My worry, going forward, is that Clinton can see the writing on the wall and will conclude that her only chance for the nomination is to turn her ship around and fly, guns blazing, at the DNC itself. Clinton’s last card is a big one, a kind of doomsday device—she can attack the delegate system and the rules themselves, claiming that various features of the primary have perverted the actual will of Democratic voters for reasons X, Y, and Z. From a procedural standpoint, this is nonsense, and from a partisan standpoint it is a total disaster, because if the delegate system is delegitimized in the eyes of Clinton supporters there’s no way to declare Obama the winner in a way they will accept and therefore no way to bring the party back together again afterwards. But it remains, nonetheless, a card she can play.

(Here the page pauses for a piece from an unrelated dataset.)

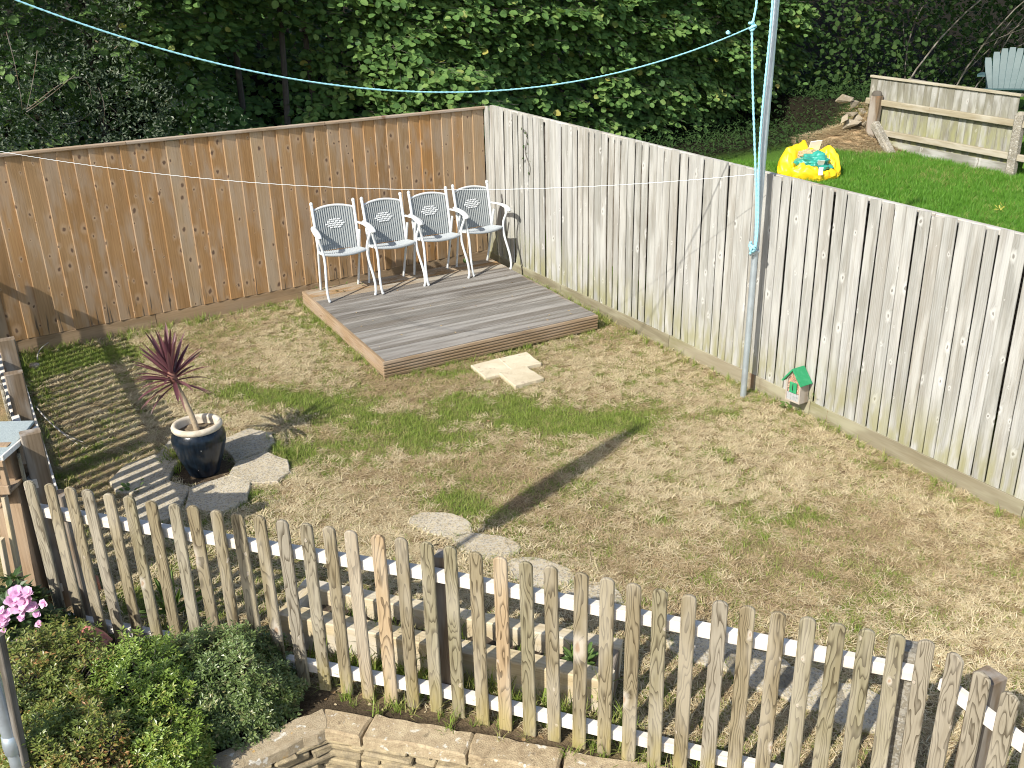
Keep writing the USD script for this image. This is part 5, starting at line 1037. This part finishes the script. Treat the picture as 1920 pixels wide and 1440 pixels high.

(As I wrote the other night, this total disaster scenario may even be a feature, not a bug; see possibility #3 in this comment thread.)

My point in writing all this is simply to acknowledge that, regardless of its relative lack of merit, Clinton will still have an argument that she should get the nomination over Obama even if she loses the race by every conceivable metric (as it appears she will)—and, worse, such an argument could actually take root in a party still smarting from the injustice of the 2000 election, with a press that is anxious to find some way for the Democrats to improbably let this gift-wrapped election roll, Buckneresque, right through their legs.

Obama supporters need to be ready to counter this.